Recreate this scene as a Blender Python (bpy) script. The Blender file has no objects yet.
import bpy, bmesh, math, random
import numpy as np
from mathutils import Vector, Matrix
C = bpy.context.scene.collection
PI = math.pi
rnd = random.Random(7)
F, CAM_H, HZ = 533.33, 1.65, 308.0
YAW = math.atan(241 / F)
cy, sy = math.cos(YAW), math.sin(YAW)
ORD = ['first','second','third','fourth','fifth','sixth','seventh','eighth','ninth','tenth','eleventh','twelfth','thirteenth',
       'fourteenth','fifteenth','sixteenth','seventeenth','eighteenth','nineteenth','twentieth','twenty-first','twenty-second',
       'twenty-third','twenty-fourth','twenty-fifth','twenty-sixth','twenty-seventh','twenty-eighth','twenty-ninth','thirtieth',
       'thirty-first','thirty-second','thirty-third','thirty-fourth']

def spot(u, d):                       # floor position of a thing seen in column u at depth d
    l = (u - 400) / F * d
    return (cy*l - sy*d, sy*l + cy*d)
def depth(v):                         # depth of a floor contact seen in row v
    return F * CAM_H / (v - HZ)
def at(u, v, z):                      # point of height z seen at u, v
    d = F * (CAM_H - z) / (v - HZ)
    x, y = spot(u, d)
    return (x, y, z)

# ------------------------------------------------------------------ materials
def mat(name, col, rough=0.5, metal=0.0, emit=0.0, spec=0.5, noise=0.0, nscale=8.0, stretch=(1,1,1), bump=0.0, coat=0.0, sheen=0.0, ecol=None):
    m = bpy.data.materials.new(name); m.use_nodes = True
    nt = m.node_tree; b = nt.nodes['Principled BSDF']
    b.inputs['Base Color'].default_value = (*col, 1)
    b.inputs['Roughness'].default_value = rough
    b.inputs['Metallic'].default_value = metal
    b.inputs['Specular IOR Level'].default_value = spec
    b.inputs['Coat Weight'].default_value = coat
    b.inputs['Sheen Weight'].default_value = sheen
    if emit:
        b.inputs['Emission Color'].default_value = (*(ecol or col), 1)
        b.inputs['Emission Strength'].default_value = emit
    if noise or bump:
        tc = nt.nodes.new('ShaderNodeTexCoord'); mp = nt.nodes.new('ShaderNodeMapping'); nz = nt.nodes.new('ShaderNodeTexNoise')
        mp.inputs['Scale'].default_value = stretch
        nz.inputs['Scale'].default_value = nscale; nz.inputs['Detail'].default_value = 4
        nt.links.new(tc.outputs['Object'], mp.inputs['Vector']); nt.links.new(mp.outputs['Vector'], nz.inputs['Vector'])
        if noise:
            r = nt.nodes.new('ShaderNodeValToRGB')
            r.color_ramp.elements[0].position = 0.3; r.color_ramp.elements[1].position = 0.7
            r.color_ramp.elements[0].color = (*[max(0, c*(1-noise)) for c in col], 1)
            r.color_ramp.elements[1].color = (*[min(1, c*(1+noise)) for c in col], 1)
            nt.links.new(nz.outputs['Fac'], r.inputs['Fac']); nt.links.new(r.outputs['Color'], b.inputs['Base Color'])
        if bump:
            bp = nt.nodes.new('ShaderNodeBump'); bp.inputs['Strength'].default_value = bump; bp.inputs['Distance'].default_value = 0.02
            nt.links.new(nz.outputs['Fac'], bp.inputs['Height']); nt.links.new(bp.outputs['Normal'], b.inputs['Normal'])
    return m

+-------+

Reproduce the full listing word for word.

Recreate this scene as a Blender Python (bpy) script. The Blender file has no objects yet.
import bpy, bmesh, math, random
import numpy as np
from mathutils import Vector, Matrix
C = bpy.context.scene.collection
PI = math.pi
rnd = random.Random(7)
F, CAM_H, HZ = 533.33, 1.65, 308.0
YAW = math.atan(241 / F)
cy, sy = math.cos(YAW), math.sin(YAW)
ORD = ['first','second','third','fourth','fifth','sixth','seventh','eighth','ninth','tenth','eleventh','twelfth','thirteenth',
       'fourteenth','fifteenth','sixteenth','seventeenth','eighteenth','nineteenth','twentieth','twenty-first','twenty-second',
       'twenty-third','twenty-fourth','twenty-fifth','twenty-sixth','twenty-seventh','twenty-eighth','twenty-ninth','thirtieth',
       'thirty-first','thirty-second','thirty-third','thirty-fourth']

def spot(u, d):                       # floor position of a thing seen in column u at depth d
    l = (u - 400) / F * d
    return (cy*l - sy*d, sy*l + cy*d)
def depth(v):                         # depth of a floor contact seen in row v
    return F * CAM_H / (v - HZ)
def at(u, v, z):                      # point of height z seen at u, v
    d = F * (CAM_H - z) / (v - HZ)
    x, y = spot(u, d)
    return (x, y, z)

# ------------------------------------------------------------------ materials
def mat(name, col, rough=0.5, metal=0.0, emit=0.0, spec=0.5, noise=0.0, nscale=8.0, stretch=(1,1,1), bump=0.0, coat=0.0, sheen=0.0, ecol=None):
    m = bpy.data.materials.new(name); m.use_nodes = True
    nt = m.node_tree; b = nt.nodes['Principled BSDF']
    b.inputs['Base Color'].default_value = (*col, 1)
    b.inputs['Roughness'].default_value = rough
    b.inputs['Metallic'].default_value = metal
    b.inputs['Specular IOR Level'].default_value = spec
    b.inputs['Coat Weight'].default_value = coat
    b.inputs['Sheen Weight'].default_value = sheen
    if emit:
        b.inputs['Emission Color'].default_value = (*(ecol or col), 1)
        b.inputs['Emission Strength'].default_value = emit
    if noise or bump:
        tc = nt.nodes.new('ShaderNodeTexCoord'); mp = nt.nodes.new('ShaderNodeMapping'); nz = nt.nodes.new('ShaderNodeTexNoise')
        mp.inputs['Scale'].default_value = stretch
        nz.inputs['Scale'].default_value = nscale; nz.inputs['Detail'].default_value = 4
        nt.links.new(tc.outputs['Object'], mp.inputs['Vector']); nt.links.new(mp.outputs['Vector'], nz.inputs['Vector'])
        if noise:
            r = nt.nodes.new('ShaderNodeValToRGB')
            r.color_ramp.elements[0].position = 0.3; r.color_ramp.elements[1].position = 0.7
            r.color_ramp.elements[0].color = (*[max(0, c*(1-noise)) for c in col], 1)
            r.color_ramp.elements[1].color = (*[min(1, c*(1+noise)) for c in col], 1)
            nt.links.new(nz.outputs['Fac'], r.inputs['Fac']); nt.links.new(r.outputs['Color'], b.inputs['Base Color'])
        if bump:
            bp = nt.nodes.new('ShaderNodeBump'); bp.inputs['Strength'].default_value = bump; bp.inputs['Distance'].default_value = 0.02
            nt.links.new(nz.outputs['Fac'], bp.inputs['Height']); nt.links.new(bp.outputs['Normal'], b.inputs['Normal'])
    return m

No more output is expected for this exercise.